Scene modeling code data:
§ §
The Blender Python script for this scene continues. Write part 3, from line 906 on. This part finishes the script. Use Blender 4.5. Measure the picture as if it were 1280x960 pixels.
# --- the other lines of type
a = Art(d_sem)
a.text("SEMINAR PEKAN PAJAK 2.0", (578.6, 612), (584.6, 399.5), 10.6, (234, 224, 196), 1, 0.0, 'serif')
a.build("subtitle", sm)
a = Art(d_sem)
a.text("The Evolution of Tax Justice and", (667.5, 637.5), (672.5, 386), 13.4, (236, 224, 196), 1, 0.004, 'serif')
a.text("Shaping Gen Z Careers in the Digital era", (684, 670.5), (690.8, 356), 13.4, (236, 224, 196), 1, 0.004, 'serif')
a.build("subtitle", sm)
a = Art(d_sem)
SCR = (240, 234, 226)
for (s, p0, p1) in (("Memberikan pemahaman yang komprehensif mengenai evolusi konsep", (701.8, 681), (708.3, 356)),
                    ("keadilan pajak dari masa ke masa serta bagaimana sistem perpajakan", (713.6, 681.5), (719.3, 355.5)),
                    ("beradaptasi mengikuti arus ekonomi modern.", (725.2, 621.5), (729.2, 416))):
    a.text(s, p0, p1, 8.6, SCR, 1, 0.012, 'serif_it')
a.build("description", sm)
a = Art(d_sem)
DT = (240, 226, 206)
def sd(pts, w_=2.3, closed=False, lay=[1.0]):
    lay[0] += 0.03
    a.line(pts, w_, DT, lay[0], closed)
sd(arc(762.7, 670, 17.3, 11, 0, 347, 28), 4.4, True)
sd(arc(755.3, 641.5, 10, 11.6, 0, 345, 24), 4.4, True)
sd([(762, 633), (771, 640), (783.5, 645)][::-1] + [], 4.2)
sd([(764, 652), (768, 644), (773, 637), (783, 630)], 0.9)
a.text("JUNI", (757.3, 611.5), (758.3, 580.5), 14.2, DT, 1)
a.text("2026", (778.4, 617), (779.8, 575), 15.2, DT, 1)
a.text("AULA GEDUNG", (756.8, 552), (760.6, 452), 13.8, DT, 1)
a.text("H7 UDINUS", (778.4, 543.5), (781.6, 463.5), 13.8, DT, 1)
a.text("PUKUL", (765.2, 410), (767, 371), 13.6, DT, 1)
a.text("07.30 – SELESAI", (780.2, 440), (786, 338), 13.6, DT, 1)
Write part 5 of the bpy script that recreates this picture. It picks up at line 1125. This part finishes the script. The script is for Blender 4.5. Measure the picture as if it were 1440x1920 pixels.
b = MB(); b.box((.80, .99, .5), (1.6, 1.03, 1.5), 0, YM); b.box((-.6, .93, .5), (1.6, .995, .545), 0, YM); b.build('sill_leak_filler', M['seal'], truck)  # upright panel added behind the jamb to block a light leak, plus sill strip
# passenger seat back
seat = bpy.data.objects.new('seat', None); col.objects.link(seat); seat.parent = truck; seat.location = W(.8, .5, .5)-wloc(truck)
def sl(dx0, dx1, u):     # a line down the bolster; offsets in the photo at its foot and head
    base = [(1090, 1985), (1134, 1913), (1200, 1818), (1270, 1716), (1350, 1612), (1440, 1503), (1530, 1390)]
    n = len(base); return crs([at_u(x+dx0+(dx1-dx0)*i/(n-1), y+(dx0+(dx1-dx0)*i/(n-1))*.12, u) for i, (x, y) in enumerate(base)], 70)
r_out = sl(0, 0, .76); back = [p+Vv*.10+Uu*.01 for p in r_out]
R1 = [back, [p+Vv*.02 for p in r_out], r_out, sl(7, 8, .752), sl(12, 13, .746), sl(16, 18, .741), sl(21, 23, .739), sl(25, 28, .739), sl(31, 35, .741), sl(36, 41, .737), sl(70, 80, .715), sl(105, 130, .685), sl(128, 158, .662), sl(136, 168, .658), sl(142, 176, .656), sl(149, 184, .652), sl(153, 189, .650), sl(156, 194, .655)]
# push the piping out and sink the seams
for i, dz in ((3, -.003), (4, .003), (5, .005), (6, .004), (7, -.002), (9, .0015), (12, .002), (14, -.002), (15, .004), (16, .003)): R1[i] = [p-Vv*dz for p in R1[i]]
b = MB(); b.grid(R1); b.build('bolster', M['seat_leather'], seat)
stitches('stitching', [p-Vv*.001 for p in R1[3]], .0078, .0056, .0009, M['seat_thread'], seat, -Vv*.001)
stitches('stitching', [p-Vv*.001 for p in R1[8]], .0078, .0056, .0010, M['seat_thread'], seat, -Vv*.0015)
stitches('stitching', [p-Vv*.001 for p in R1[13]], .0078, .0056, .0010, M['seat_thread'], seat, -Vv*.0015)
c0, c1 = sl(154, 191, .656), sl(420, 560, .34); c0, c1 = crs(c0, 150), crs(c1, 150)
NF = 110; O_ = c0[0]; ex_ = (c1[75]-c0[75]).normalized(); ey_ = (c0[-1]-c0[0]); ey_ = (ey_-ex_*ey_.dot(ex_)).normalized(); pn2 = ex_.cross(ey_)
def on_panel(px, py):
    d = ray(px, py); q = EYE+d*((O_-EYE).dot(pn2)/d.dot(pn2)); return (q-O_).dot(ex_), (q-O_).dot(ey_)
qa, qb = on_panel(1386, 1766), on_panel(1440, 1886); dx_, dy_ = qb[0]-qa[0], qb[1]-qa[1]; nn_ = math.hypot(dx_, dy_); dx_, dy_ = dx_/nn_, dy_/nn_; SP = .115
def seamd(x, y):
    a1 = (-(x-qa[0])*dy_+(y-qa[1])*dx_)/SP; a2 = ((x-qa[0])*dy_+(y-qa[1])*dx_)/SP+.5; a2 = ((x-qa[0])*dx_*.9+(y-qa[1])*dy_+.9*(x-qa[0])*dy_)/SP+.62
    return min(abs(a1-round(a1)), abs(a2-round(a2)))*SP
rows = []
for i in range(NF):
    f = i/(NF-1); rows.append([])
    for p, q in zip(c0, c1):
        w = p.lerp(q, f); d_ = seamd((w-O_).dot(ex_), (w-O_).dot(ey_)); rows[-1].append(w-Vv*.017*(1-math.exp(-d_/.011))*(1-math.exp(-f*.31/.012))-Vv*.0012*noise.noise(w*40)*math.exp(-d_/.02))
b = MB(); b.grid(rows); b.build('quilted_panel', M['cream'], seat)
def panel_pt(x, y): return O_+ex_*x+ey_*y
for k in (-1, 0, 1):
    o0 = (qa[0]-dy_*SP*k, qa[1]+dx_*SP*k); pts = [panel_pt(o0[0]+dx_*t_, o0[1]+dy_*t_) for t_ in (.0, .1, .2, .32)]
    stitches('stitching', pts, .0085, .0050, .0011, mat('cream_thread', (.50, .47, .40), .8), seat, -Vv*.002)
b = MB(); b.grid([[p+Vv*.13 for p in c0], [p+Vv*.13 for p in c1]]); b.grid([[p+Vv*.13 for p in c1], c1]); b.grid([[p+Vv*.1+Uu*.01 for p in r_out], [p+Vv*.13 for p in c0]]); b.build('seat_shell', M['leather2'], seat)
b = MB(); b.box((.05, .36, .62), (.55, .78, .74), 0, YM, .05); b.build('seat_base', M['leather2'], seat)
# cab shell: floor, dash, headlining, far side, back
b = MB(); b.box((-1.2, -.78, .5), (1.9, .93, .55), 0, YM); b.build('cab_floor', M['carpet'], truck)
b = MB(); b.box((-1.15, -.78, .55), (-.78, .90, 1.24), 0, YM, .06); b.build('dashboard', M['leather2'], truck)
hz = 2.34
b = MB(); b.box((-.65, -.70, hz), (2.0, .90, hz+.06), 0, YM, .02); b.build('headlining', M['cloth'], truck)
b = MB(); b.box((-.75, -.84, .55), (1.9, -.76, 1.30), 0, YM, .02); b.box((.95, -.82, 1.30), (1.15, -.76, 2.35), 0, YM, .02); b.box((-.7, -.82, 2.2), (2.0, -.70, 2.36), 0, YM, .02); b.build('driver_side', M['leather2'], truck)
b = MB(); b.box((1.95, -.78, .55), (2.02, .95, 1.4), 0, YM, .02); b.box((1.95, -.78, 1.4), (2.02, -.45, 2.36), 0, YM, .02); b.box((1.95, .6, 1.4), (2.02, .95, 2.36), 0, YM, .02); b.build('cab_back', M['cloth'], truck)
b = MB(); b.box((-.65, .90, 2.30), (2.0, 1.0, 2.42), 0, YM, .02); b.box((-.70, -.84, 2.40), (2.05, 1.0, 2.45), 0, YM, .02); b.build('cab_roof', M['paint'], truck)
§ §
▶ What the task requires
In the listing, find all lines with the string "Blender" and copy them.

▶ Solution to this task
The Blender Python script for this scene continues. Write part 3, from line 906 on. This part finishes the script. Use Blender 4.5. Measure the picture as if it were 1280x960 pixels.
Write part 5 of the bpy script that recreates this picture. It picks up at line 1125. This part finishes the script. The script is for Blender 4.5. Measure the picture as if it were 1440x1920 pixels.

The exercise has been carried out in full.